-- Start SOURCE EXCERPT --

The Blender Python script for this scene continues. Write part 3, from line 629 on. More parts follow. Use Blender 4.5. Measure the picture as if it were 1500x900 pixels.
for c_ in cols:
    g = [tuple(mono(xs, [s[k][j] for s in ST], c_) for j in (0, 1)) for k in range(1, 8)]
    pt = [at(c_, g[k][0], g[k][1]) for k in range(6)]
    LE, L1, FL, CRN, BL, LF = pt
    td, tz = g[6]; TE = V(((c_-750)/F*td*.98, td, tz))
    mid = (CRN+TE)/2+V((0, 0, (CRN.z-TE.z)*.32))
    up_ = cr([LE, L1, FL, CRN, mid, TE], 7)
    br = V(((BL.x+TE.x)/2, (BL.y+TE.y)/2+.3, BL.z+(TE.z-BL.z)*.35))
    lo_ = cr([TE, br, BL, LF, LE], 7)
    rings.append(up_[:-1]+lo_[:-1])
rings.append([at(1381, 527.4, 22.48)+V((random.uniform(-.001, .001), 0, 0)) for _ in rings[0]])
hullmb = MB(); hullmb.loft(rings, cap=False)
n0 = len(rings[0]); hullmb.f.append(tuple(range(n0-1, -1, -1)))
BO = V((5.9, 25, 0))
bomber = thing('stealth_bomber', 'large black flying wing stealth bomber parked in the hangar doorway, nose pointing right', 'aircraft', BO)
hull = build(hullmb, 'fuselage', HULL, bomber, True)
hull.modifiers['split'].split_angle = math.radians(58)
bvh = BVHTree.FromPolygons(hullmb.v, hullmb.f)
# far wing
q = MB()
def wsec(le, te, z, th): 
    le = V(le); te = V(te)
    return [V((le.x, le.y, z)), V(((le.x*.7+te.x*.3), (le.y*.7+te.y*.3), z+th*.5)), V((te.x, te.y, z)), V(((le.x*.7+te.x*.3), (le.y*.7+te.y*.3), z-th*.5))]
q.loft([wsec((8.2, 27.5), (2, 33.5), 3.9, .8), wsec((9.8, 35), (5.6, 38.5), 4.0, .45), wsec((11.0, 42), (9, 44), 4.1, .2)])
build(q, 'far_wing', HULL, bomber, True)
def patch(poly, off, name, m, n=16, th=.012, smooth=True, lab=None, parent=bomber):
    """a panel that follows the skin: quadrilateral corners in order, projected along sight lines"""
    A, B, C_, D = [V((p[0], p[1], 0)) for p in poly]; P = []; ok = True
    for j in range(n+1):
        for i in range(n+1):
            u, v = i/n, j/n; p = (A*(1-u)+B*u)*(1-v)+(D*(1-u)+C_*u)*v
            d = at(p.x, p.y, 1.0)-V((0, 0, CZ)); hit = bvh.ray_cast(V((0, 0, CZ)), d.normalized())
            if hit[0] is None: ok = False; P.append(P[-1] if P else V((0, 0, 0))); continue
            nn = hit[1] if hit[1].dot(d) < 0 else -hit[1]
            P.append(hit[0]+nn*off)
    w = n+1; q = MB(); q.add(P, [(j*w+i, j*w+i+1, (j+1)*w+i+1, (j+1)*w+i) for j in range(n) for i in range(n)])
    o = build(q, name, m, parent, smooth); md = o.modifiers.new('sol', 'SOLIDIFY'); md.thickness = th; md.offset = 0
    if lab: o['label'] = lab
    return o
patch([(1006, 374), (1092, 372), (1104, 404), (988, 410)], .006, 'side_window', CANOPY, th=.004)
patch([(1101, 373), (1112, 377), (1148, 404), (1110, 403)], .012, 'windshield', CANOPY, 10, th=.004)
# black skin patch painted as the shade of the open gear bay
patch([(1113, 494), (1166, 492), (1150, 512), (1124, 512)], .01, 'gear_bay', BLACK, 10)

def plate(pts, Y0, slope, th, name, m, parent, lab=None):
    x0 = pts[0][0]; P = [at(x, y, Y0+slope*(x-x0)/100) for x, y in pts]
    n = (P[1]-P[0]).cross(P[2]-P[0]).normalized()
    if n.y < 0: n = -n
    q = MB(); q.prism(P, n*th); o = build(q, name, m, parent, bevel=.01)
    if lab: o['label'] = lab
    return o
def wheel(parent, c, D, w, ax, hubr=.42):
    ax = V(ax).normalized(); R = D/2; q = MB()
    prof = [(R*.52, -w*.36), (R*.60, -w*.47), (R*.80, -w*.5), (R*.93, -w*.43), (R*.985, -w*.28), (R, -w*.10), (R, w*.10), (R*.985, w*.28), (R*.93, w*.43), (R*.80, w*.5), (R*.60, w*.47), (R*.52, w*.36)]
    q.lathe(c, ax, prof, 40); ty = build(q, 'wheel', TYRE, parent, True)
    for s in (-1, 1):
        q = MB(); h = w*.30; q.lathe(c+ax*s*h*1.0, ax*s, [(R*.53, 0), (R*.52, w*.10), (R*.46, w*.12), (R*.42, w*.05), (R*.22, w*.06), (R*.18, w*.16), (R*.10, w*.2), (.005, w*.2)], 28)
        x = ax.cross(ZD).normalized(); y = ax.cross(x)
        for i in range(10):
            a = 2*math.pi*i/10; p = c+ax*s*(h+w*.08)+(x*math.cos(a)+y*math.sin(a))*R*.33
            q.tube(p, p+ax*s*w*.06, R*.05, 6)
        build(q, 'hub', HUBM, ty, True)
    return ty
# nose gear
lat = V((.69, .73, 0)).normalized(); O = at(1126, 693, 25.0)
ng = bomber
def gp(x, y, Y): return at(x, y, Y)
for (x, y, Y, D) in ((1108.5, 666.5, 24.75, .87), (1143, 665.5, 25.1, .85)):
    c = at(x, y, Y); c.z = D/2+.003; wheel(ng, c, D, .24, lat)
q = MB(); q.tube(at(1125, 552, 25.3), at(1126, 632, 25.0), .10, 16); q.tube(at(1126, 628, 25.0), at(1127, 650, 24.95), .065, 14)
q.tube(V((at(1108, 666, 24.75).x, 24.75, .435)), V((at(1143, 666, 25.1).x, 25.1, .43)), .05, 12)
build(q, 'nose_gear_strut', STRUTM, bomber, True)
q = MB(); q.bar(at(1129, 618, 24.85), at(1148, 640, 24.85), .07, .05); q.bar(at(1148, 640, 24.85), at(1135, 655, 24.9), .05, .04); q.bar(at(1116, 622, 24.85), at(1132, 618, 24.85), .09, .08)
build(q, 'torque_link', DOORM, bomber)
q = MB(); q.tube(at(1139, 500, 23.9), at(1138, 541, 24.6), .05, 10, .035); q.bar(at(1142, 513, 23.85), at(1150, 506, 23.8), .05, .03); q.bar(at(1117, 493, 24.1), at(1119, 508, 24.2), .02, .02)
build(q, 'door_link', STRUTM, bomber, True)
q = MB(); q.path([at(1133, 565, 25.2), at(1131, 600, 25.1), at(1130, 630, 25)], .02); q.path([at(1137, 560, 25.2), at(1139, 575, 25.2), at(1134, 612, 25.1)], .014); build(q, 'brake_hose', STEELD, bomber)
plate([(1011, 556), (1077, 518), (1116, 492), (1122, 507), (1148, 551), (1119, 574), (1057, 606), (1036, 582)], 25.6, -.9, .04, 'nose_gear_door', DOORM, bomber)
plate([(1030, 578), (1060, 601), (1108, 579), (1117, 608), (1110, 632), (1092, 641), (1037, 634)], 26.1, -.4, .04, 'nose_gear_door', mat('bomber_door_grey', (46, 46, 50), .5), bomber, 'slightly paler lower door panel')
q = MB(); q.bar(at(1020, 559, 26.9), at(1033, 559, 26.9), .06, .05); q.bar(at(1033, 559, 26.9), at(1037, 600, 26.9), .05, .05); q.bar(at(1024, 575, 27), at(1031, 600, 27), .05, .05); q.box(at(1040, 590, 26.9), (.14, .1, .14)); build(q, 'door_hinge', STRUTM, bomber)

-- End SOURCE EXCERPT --

(SHORT PROBLEM)
Extract every line above exactly as it stands.

(EXERCISE RESULT)
The Blender Python script for this scene continues. Write part 3, from line 629 on. More parts follow. Use Blender 4.5. Measure the picture as if it were 1500x900 pixels.
for c_ in cols:
    g = [tuple(mono(xs, [s[k][j] for s in ST], c_) for j in (0, 1)) for k in range(1, 8)]
    pt = [at(c_, g[k][0], g[k][1]) for k in range(6)]
    LE, L1, FL, CRN, BL, LF = pt
    td, tz = g[6]; TE = V(((c_-750)/F*td*.98, td, tz))
    mid = (CRN+TE)/2+V((0, 0, (CRN.z-TE.z)*.32))
    up_ = cr([LE, L1, FL, CRN, mid, TE], 7)
    br = V(((BL.x+TE.x)/2, (BL.y+TE.y)/2+.3, BL.z+(TE.z-BL.z)*.35))
    lo_ = cr([TE, br, BL, LF, LE], 7)
    rings.append(up_[:-1]+lo_[:-1])
rings.append([at(1381, 527.4, 22.48)+V((random.uniform(-.001, .001), 0, 0)) for _ in rings[0]])
hullmb = MB(); hullmb.loft(rings, cap=False)
n0 = len(rings[0]); hullmb.f.append(tuple(range(n0-1, -1, -1)))
BO = V((5.9, 25, 0))
bomber = thing('stealth_bomber', 'large black flying wing stealth bomber parked in the hangar doorway, nose pointing right', 'aircraft', BO)
hull = build(hullmb, 'fuselage', HULL, bomber, True)
hull.modifiers['split'].split_angle = math.radians(58)
bvh = BVHTree.FromPolygons(hullmb.v, hullmb.f)
# far wing
q = MB()
def wsec(le, te, z, th): 
    le = V(le); te = V(te)
    return [V((le.x, le.y, z)), V(((le.x*.7+te.x*.3), (le.y*.7+te.y*.3), z+th*.5)), V((te.x, te.y, z)), V(((le.x*.7+te.x*.3), (le.y*.7+te.y*.3), z-th*.5))]
q.loft([wsec((8.2, 27.5), (2, 33.5), 3.9, .8), wsec((9.8, 35), (5.6, 38.5), 4.0, .45), wsec((11.0, 42), (9, 44), 4.1, .2)])
build(q, 'far_wing', HULL, bomber, True)
def patch(poly, off, name, m, n=16, th=.012, smooth=True, lab=None, parent=bomber):
    """a panel that follows the skin: quadrilateral corners in order, projected along sight lines"""
    A, B, C_, D = [V((p[0], p[1], 0)) for p in poly]; P = []; ok = True
    for j in range(n+1):
        for i in range(n+1):
            u, v = i/n, j/n; p = (A*(1-u)+B*u)*(1-v)+(D*(1-u)+C_*u)*v
            d = at(p.x, p.y, 1.0)-V((0, 0, CZ)); hit = bvh.ray_cast(V((0, 0, CZ)), d.normalized())
            if hit[0] is None: ok = False; P.append(P[-1] if P else V((0, 0, 0))); continue
            nn = hit[1] if hit[1].dot(d) < 0 else -hit[1]
            P.append(hit[0]+nn*off)
    w = n+1; q = MB(); q.add(P, [(j*w+i, j*w+i+1, (j+1)*w+i+1, (j+1)*w+i) for j in range(n) for i in range(n)])
    o = build(q, name, m, parent, smooth); md = o.modifiers.new('sol', 'SOLIDIFY'); md.thickness = th; md.offset = 0
    if lab: o['label'] = lab
    return o
patch([(1006, 374), (1092, 372), (1104, 404), (988, 410)], .006, 'side_window', CANOPY, th=.004)
patch([(1101, 373), (1112, 377), (1148, 404), (1110, 403)], .012, 'windshield', CANOPY, 10, th=.004)
# black skin patch painted as the shade of the open gear bay
patch([(1113, 494), (1166, 492), (1150, 512), (1124, 512)], .01, 'gear_bay', BLACK, 10)

def plate(pts, Y0, slope, th, name, m, parent, lab=None):
    x0 = pts[0][0]; P = [at(x, y, Y0+slope*(x-x0)/100) for x, y in pts]
    n = (P[1]-P[0]).cross(P[2]-P[0]).normalized()
    if n.y < 0: n = -n
    q = MB(); q.prism(P, n*th); o = build(q, name, m, parent, bevel=.01)
    if lab: o['label'] = lab
    return o
def wheel(parent, c, D, w, ax, hubr=.42):
    ax = V(ax).normalized(); R = D/2; q = MB()
    prof = [(R*.52, -w*.36), (R*.60, -w*.47), (R*.80, -w*.5), (R*.93, -w*.43), (R*.985, -w*.28), (R, -w*.10), (R, w*.10), (R*.985, w*.28), (R*.93, w*.43), (R*.80, w*.5), (R*.60, w*.47), (R*.52, w*.36)]
    q.lathe(c, ax, prof, 40); ty = build(q, 'wheel', TYRE, parent, True)
    for s in (-1, 1):
        q = MB(); h = w*.30; q.lathe(c+ax*s*h*1.0, ax*s, [(R*.53, 0), (R*.52, w*.10), (R*.46, w*.12), (R*.42, w*.05), (R*.22, w*.06), (R*.18, w*.16), (R*.10, w*.2), (.005, w*.2)], 28)
        x = ax.cross(ZD).normalized(); y = ax.cross(x)
        for i in range(10):
            a = 2*math.pi*i/10; p = c+ax*s*(h+w*.08)+(x*math.cos(a)+y*math.sin(a))*R*.33
            q.tube(p, p+ax*s*w*.06, R*.05, 6)
        build(q, 'hub', HUBM, ty, True)
    return ty
# nose gear
lat = V((.69, .73, 0)).normalized(); O = at(1126, 693, 25.0)
ng = bomber
def gp(x, y, Y): return at(x, y, Y)
for (x, y, Y, D) in ((1108.5, 666.5, 24.75, .87), (1143, 665.5, 25.1, .85)):
    c = at(x, y, Y); c.z = D/2+.003; wheel(ng, c, D, .24, lat)
q = MB(); q.tube(at(1125, 552, 25.3), at(1126, 632, 25.0), .10, 16); q.tube(at(1126, 628, 25.0), at(1127, 650, 24.95), .065, 14)
q.tube(V((at(1108, 666, 24.75).x, 24.75, .435)), V((at(1143, 666, 25.1).x, 25.1, .43)), .05, 12)
build(q, 'nose_gear_strut', STRUTM, bomber, True)
q = MB(); q.bar(at(1129, 618, 24.85), at(1148, 640, 24.85), .07, .05); q.bar(at(1148, 640, 24.85), at(1135, 655, 24.9), .05, .04); q.bar(at(1116, 622, 24.85), at(1132, 618, 24.85), .09, .08)
build(q, 'torque_link', DOORM, bomber)
q = MB(); q.tube(at(1139, 500, 23.9), at(1138, 541, 24.6), .05, 10, .035); q.bar(at(1142, 513, 23.85), at(1150, 506, 23.8), .05, .03); q.bar(at(1117, 493, 24.1), at(1119, 508, 24.2), .02, .02)
build(q, 'door_link', STRUTM, bomber, True)
q = MB(); q.path([at(1133, 565, 25.2), at(1131, 600, 25.1), at(1130, 630, 25)], .02); q.path([at(1137, 560, 25.2), at(1139, 575, 25.2), at(1134, 612, 25.1)], .014); build(q, 'brake_hose', STEELD, bomber)
plate([(1011, 556), (1077, 518), (1116, 492), (1122, 507), (1148, 551), (1119, 574), (1057, 606), (1036, 582)], 25.6, -.9, .04, 'nose_gear_door', DOORM, bomber)
plate([(1030, 578), (1060, 601), (1108, 579), (1117, 608), (1110, 632), (1092, 641), (1037, 634)], 26.1, -.4, .04, 'nose_gear_door', mat('bomber_door_grey', (46, 46, 50), .5), bomber, 'slightly paler lower door panel')
q = MB(); q.bar(at(1020, 559, 26.9), at(1033, 559, 26.9), .06, .05); q.bar(at(1033, 559, 26.9), at(1037, 600, 26.9), .05, .05); q.bar(at(1024, 575, 27), at(1031, 600, 27), .05, .05); q.box(at(1040, 590, 26.9), (.14, .1, .14)); build(q, 'door_hinge', STRUTM, bomber)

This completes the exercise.